> Task instructions
Gather every line from the entries below that includes "scene".

> Exercise materials
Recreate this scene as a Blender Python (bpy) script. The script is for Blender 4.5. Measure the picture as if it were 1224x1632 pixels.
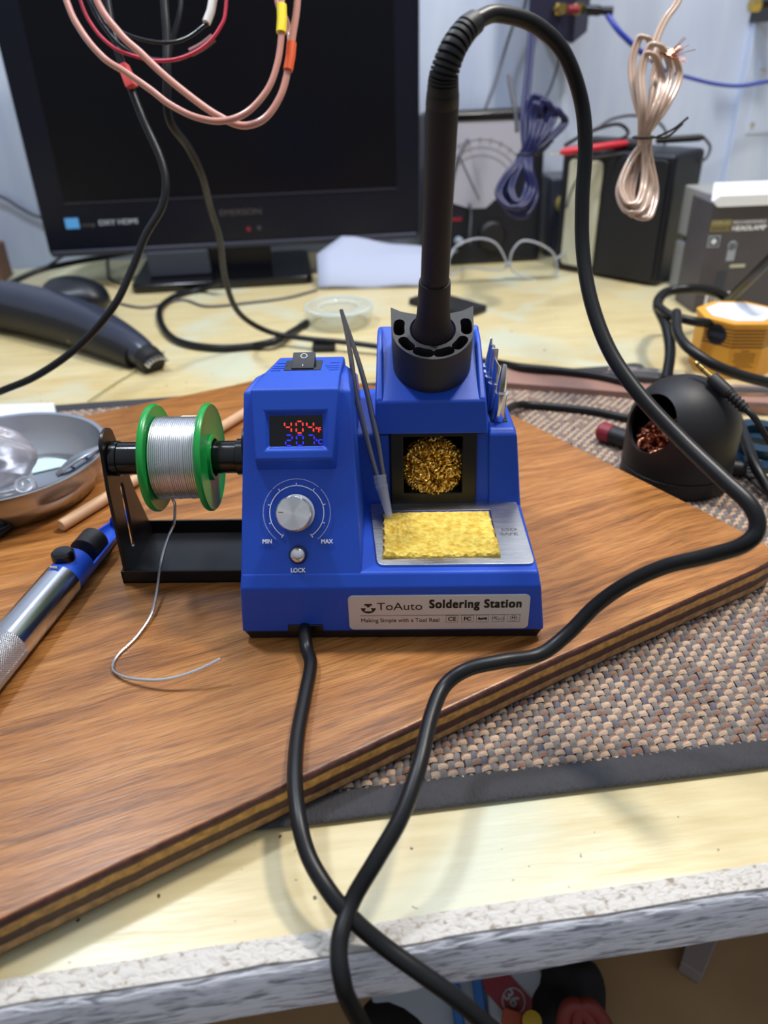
import bpy, bmesh, math, random
import numpy as np
from mathutils import Vector, Matrix
random.seed(7); rng = np.random.default_rng(7)
for o in list(bpy.data.objects): bpy.data.objects.remove(o)
SC = bpy.context.scene; COL = SC.collection
PI = math.pi
# ---------------------------------------------------------------- camera
FPX, CX, CY = 1226.0, 612.0, 816.0
_d = Vector((57, 1994, 1226)).normalized()            # plumb line seen by the camera (x right, y down, z forward)
_Z = -_d; _e = Vector((1, 0, 0)); _X0 = (_e - _d * _e.dot(_d)).normalized()
_Y0 = _Z.cross(_X0)
if _Y0.z < 0: _Y0 = -_Y0
_p = math.radians(1.0)
_X = _X0 * math.cos(_p) - _Y0 * math.sin(_p); _Y = _X0 * math.sin(_p) + _Y0 * math.cos(_p)
RW = Matrix((_X, _Y, _Z))
CAM = -(RW @ (Vector(((628 - CX) / FPX, (1020 - CY) / FPX, 1)) * 0.4))
def ray(px, py): return RW @ Vector(((px - CX) / FPX, (py - CY) / FPX, 1))
def at(px, py, zc): return CAM + ray(px, py) * zc
def onz(px, py, z=0.0):
    r = ray(px, py); return CAM + r * ((z - CAM.z) / r.z)
def ony(px, py, y):
    r = ray(px, py); return CAM + r * ((y - CAM.y) / r.y)
TH = math.radians(8.2); BX = Vector((math.cos(TH), math.sin(TH), 0)); BY = Vector((-math.sin(TH), math.cos(TH), 0))
def onv(px, py, v):
    r = ray(px, py); return CAM + r * ((v - CAM.dot(BY)) / r.dot(BY))
def B(u, v, z): return BX * u + BY * v + Vector((0, 0, z))
cd = bpy.data.cameras.new('camera'); cam = bpy.data.objects.new('camera', cd); COL.objects.link(cam)
mc = Matrix((RW.col[0], -RW.col[1], -RW.col[2])).transposed().to_4x4(); mc.translation = CAM
cam.matrix_world = mc
cd.sensor_fit = 'VERTICAL'; cd.sensor_height = 34.6; cd.sensor_width = 25.95
cd.lens = 34.6 * FPX / 1632; cd.clip_start = 0.01; cd.clip_end = 20
cd.dof.use_dof = True; cd.dof.focus_distance = 0.40; cd.dof.aperture_fstop = 7.0
SC.camera = cam
# ---------------------------------------------------------------- world, lamps, exposure
SC.view_settings.view_transform = 'Standard'; SC.view_settings.look = 'None'
SC.view_settings.gamma = 1; SC.view_settings.use_curve_mapping = False
SC.view_settings.exposure = -0.12
W = bpy.data.worlds.new('world'); SC.world = W; W.use_nodes = True
wn = W.node_tree; bg = wn.nodes['Background']
tcw = wn.nodes.new('ShaderNodeTexCoord'); sp = wn.nodes.new('ShaderNodeSeparateXYZ'); rp = wn.nodes.new('ShaderNodeValToRGB')
wn.links.new(tcw.outputs['Generated'], sp.inputs[0])
mr = wn.nodes.new('ShaderNodeMapRange'); mr.inputs[1].default_value = -1; mr.inputs[2].default_value = 1
wn.links.new(sp.outputs['Z'], mr.inputs[0]); wn.links.new(mr.outputs[0], rp.inputs[0])
cr = rp.color_ramp; cr.elements[0].position = 0.35; cr.elements[0].color = (0.05, 0.045, 0.04, 1)
cr.elements[1].position = 0.95; cr.elements[1].color = (0.62, 0.68, 0.78, 1)
e_ = cr.elements.new(0.55); e_.color = (0.36, 0.37, 0.40, 1)
wn.links.new(rp.outputs[0], bg.inputs[0]); bg.inputs[1].default_value = 0.8
def lamp(name, loc, target, size, power, color):
    l = bpy.data.lights.new(name, 'AREA'); l.shape = 'RECTANGLE'; l.size = size[0]; l.size_y = size[1]; l.energy = power; l.color = color
    o = bpy.data.objects.new(name, l); COL.objects.link(o); o.location = loc
    o.rotation_euler = (Vector(target) - Vector(loc)).to_track_quat('-Z', 'Y').to_euler(); return o
lamp('lamp_warm', (0.42, 0.36, 1.15), (0.05, 0.1, 0), (0.14, 0.10), 12.0, (1.0, 0.93, 0.83))
lamp('lamp_cool', (-0.46, 0.36, 1.15), (-0.05, 0.2, 0), (0.14, 0.10), 9.0, (0.80, 0.89, 1.0))
lamp('lamp_shop', (0.1, 0.62, 1.35), (0.05, 0.6, 0), (0.9, 0.12), 8.0, (0.76, 0.86, 1.0))

# ---------------------------------------------------------------- materials
def lin(h):
    if isinstance(h, str): c = [int(h[i:i + 2], 16) / 255 for i in (0, 2, 4)]
    else: c = [x / 255 for x in h]
    return tuple(x / 12.92 if x <= .04045 else ((x + .055) / 1.055) ** 2.4 for x in c) + (1,)
MATS = {}
def new_mat(name):
    m = bpy.data.materials.new(name); m.use_nodes = True; MATS[name] = m
    nt = m.node_tree; return m, nt, nt.nodes['Principled BSDF']
def N(nt, t, **kw):
    n = nt.nodes.new(t)
    for k, v in kw.items(): setattr(n, k, v)
    return n
def mat(name, col, rough=.5, metal=0, spec=.5, coat=0, trans=0, ior=1.45, em=None, ems=0, alpha=1, vary=0, vscale=80, bump=0, bscale=300, bstretch=(1, 1, 1), aniso=0, sheen=0):
    m, nt, p = new_mat(name); c = lin(col)
    p.inputs['Base Color'].default_value = c; p.inputs['Roughness'].default_value = rough; p.inputs['Metallic'].default_value = metal
    p.inputs['Specular IOR Level'].default_value = spec; p.inputs['Coat Weight'].default_value = coat; p.inputs['Transmission Weight'].default_value = trans
    p.inputs['IOR'].default_value = ior; p.inputs['Alpha'].default_value = alpha
    if em: p.inputs['Emission Color'].default_value = lin(em); p.inputs['Emission Strength'].default_value = ems
    tc = N(nt, 'ShaderNodeTexCoord')
    if vary:
        nz = N(nt, 'ShaderNodeTexNoise'); nz.inputs['Scale'].default_value = vscale; nz.inputs['Detail'].default_value = 5
        nt.links.new(tc.outputs['Object'], nz.inputs['Vector'])
        mp = N(nt, 'ShaderNodeMapRange'); mp.inputs[3].default_value = 1 - vary; mp.inputs[4].default_value = 1 + vary
        nt.links.new(nz.outputs[0], mp.inputs[0])
        mx = N(nt, 'ShaderNodeVectorMath', operation='SCALE'); mx.inputs[0].default_value = c[:3]
        nt.links.new(mp.outputs[0], mx.inputs['Scale']); nt.links.new(mx.outputs[0], p.inputs['Base Color'])
    if bump:
        mg = N(nt, 'ShaderNodeMapping'); mg.inputs['Scale'].default_value = bstretch
        nz = N(nt, 'ShaderNodeTexNoise'); nz.inputs['Scale'].default_value = bscale; nz.inputs['Detail'].default_value = 4
        nt.links.new(tc.outputs['Object'], mg.inputs[0]); nt.links.new(mg.outputs[0], nz.inputs['Vector'])
        b = N(nt, 'ShaderNodeBump'); b.inputs['Strength'].default_value = bump; b.inputs['Distance'].default_value = .001
        nt.links.new(nz.outputs[0], b.inputs['Height']); nt.links.new(b.outputs[0], p.inputs['Normal'])
        if metal:
            mp = N(nt, 'ShaderNodeMapRange'); mp.inputs[3].default_value = max(.05, rough - .12); mp.inputs[4].default_value = rough + .12
            nt.links.new(nz.outputs[0], mp.inputs[0]); nt.links.new(mp.outputs[0], p.inputs['Roughness'])
    return m
BLUE = mat('blue_plastic', (32, 76, 186), .38, bump=.12, bscale=2600, spec=.4)
BLK = mat('black_plastic', (22, 21, 24), .5, bump=.1, bscale=1800)
BLKG = mat('glossy_black_plastic', (12, 12, 14), .15, spec=.6)
BLKM = mat('black_painted_metal', (17, 16, 18), .32, bump=.08, bscale=1500)
RUB = mat('black_rubber', (20, 20, 22), .38, spec=.4)
HAND = mat('handle_black', (42, 34, 39), .55, bump=.1, bscale=2000, spec=.35)
HOLD = mat('holder_grey_black', (45, 44, 47), .5, bump=.35, bscale=3000)
STEEL = mat('brushed_steel', (204, 202, 199), .30, 1, bump=.12, bscale=500, bstretch=(.12, 8, 8))
PLATE = mat('brushed_nameplate', (205, 205, 210), .4, .35, bump=.15, bscale=500, bstretch=(.12, 8, 8))
CHROME = mat('chrome', (232, 232, 235), .2, 1)
ALU = mat('turned_aluminium', (225, 226, 228), .22, 1)
SATIN = mat('satin_aluminium', (210, 212, 216), .2, 1)
WHITEP = mat('white_print', (235, 238, 245), .5)
BLACKP = mat('black_print', (12, 12, 14), .5)
GREYP = mat('grey_print', (84, 82, 80), .5)
GOLD = mat('brass_ribbon', (255, 214, 112), .3, 1, vary=.25, vscale=500)
COPW = mat('copper_ribbon', (190, 124, 98), .2, 1)
SOLD = mat('solder_wire', (226, 226, 230), .3, 1)
GREEN = mat('green_plastic', (22, 150, 62), .3, vary=.06)
GLASSM = mat('clear_glass', (214, 222, 214), .05, alpha=.30, spec=.9, coat=.5)
CLEARP = mat('clear_plastic', (245, 245, 248), .12, trans=.92, ior=1.25)
LENS = mat('clear_lens', (240, 243, 246), .03, trans=1, ior=1.06)
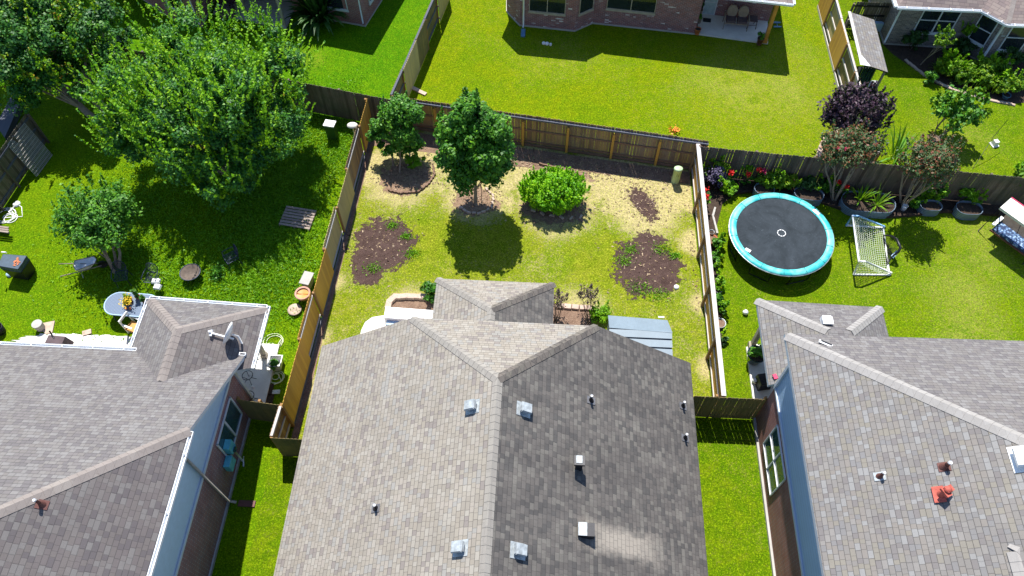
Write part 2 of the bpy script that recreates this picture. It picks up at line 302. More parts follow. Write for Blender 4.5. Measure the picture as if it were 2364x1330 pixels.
# ------------------------------------------------------------------ mesh builder
ORG = {}
def rootof(o):
    while o.parent: o = o.parent
    return o
class MB:
    def __init__(s): s.v = []; s.f = []; s.mi = []; s.sm = []; s.cur = 0
    def add(s, vs, fs, smooth=False):
        b = len(s.v); s.v += [tuple(x) for x in vs]
        for f in fs: s.f.append([b+i for i in f]); s.mi.append(s.cur); s.sm.append(smooth)
        return s
    def mat(s, i): s.cur = i; return s
    def poly(s, pts): return s.add(pts, [list(range(len(pts)))])
    def box(s, c, d, rz=0, rx=0, ry=0, taper=1.):
        M = Matrix.Translation(c) @ Matrix.Rotation(rz, 4, 'Z') @ Matrix.Rotation(ry, 4, 'Y') @ Matrix.Rotation(rx, 4, 'X')
        vs = []
        for z in (-1, 1):
            t = taper if z > 0 else 1
            for x, y in ((-1, -1), (1, -1), (1, 1), (-1, 1)): vs.append(M @ Vector((x*d[0]/2*t, y*d[1]/2*t, z*d[2]/2)))
        return s.add(vs, [(0, 3, 2, 1), (4, 5, 6, 7), (0, 1, 5, 4), (1, 2, 6, 5), (2, 3, 7, 6), (3, 0, 4, 7)])
    def beam(s, p, q, w, h, up=(0, 0, 1)):
        p, q = Vector(p), Vector(q); d = (q-p).normalized(); u = Vector(up)
        if abs(d.dot(u)) > .98: u = Vector((1, 0, 0))
        r = d.cross(u).normalized(); u = r.cross(d)
        vs = [a + r*x*w/2 + u*y*h/2 for a in (p, q) for x, y in ((-1, -1), (1, -1), (1, 1), (-1, 1))]
        return s.add(vs, [(0, 3, 2, 1), (4, 5, 6, 7), (0, 1, 5, 4), (1, 2, 6, 5), (2, 3, 7, 6), (3, 0, 4, 7)][:] )
    def tube(s, pts, r, n=8, close=False, caps=True):
        pts = [Vector(p) for p in pts]; m = len(pts); rr = r if isinstance(r, (list, tuple)) else [r]*m; vs = []; fs = []
        for i, p in enumerate(pts):
            a = pts[(i-1) % m] if (close or i > 0) else p; b = pts[(i+1) % m] if (close or i < m-1) else p
            d = (b-a).normalized(); u = Vector((0, 0, 1)) if abs(d.z) < .95 else Vector((1, 0, 0)); x = d.cross(u).normalized(); y = d.cross(x)
            for k_ in range(n): t = 2*pi*k_/n; vs.append(p + (x*cos(t)+y*sin(t))*rr[i])
        for i in range(m if close else m-1):
            j = (i+1) % m
            for k_ in range(n): k2 = (k_+1) % n; fs.append((i*n+k_, i*n+k2, j*n+k2, j*n+k_))
        if caps and not close: fs += [tuple(range(n))[::1], tuple((m-1)*n+k_ for k_ in range(n))[::-1]]
        return s.add(vs, fs, True)
    def lathe(s, c, prof, n=20, sx=1., sy=1., rz=0, smooth=True, M=None):
        c = Vector(c); vs = []; fs = []; m = len(prof)
        for (r, z) in prof:
            for k_ in range(n):
                t = 2*pi*k_/n; x, y = r*cos(t)*sx, r*sin(t)*sy
                q = Vector((x*cos(rz)-y*sin(rz), x*sin(rz)+y*cos(rz), z))
                vs.append(c + (M @ q if M else q))
        for i in range(m-1):
            for k_ in range(n): k2 = (k_+1) % n; fs.append((i*n+k_, i*n+k2, (i+1)*n+k2, (i+1)*n+k_))
        return s.add(vs, fs, smooth)
    def prism(s, pts, z0, z1):
        n = len(pts); area = sum(pts[i][0]*pts[(i+1) % n][1]-pts[(i+1) % n][0]*pts[i][1] for i in range(n))
        if area < 0: pts = pts[::-1]
        vs = [(x, y, z0) for x, y in pts]+[(x, y, z1) for x, y in pts]
        return s.add(vs, [tuple(range(n))[::-1], tuple(range(n, 2*n))]+[(i, (i+1) % n, n+(i+1) % n, n+i) for i in range(n)])
    def build(s, name, mats, parent=None, base=None):
        if not isinstance(mats, (list, tuple)): mats = [mats]
        if parent is not None: o0 = ORG[rootof(parent).name]
        else: o0 = Vector(base) if base is not None else Vector((0, 0, 0))
        me = bpy.data.meshes.new(name); V = np.array(s.v, dtype=float).reshape(-1, 3)
        me.from_pydata((V - np.array(o0)).tolist(), [], s.f); me.update()
        for m in mats: me.materials.append(MT[m])
        me.polygons.foreach_set('material_index', s.mi); me.polygons.foreach_set('use_smooth', s.sm)
        uvl = me.uv_layers.new(name='UVMap'); uv = np.zeros((len(me.loops), 2)); 
        for p in me.polygons:
            n = p.normal
            if abs(n.z) > .999: t = (1., 0., 0.)
            else:
                h = hypot(n.x, n.y); t = (-n.y/h, n.x/h, 0.)
            b = (n.y*t[2]-n.z*t[1], n.z*t[0]-n.x*t[2], n.x*t[1]-n.y*t[0])
            for li in p.loop_indices:
                q = V[me.loops[li].vertex_index]
                uv[li] = (q[0]*t[0]+q[1]*t[1]+q[2]*t[2], q[0]*b[0]+q[1]*b[1]+q[2]*b[2])
        uvl.data.foreach_set('uv', uv.ravel())
        o = bpy.data.objects.new(name, me); col.objects.link(o)
        if parent is not None: o.parent = parent
        else: o.location = o0; ORG[o.name] = o0
        return o
def tag(o, label=None, cat=None, group=None, kind=None):
    if label: o['label'] = label
    if cat: o['category'] = cat
    if group: o['group'] = group
    if kind: o['kind'] = kind
    return o
def thing(name, label, cat, loc=(0, 0, 0), group=None):
    o = bpy.data.objects.new(name, None); o.empty_display_size = .3; col.objects.link(o); o.location = loc; ORG[o.name] = Vector(loc)
    return tag(o, label, cat, group)
def copy_tree(o, parent=None):
    c = o.copy(); col.objects.link(c); c.parent = parent
    for ch in [x for x in bpy.data.objects if x.parent == o]: copy_tree(ch, c)
    return c
def place(o, loc, rz=0, sc=1.):
    o.location = loc; o.rotation_euler = (0, 0, rz); o.scale = (sc, sc, sc); ORG[o.name] = Vector(loc); return o
def dup(o, loc, rz, label, group=None, sc=1.):
    c = copy_tree(o); place(c, loc, rz, sc); c['label'] = label
    if group: c['group'] = group
    return c
def struct(name, mb, mat): return tag(mb.build(name, mat), kind='structure')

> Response
Recreate this scene as a Blender Python (bpy) script. The script is for Blender 4.5. Measure the picture as if it were 1224x1632 pixels.
SC = bpy.context.scene; COL = SC.collection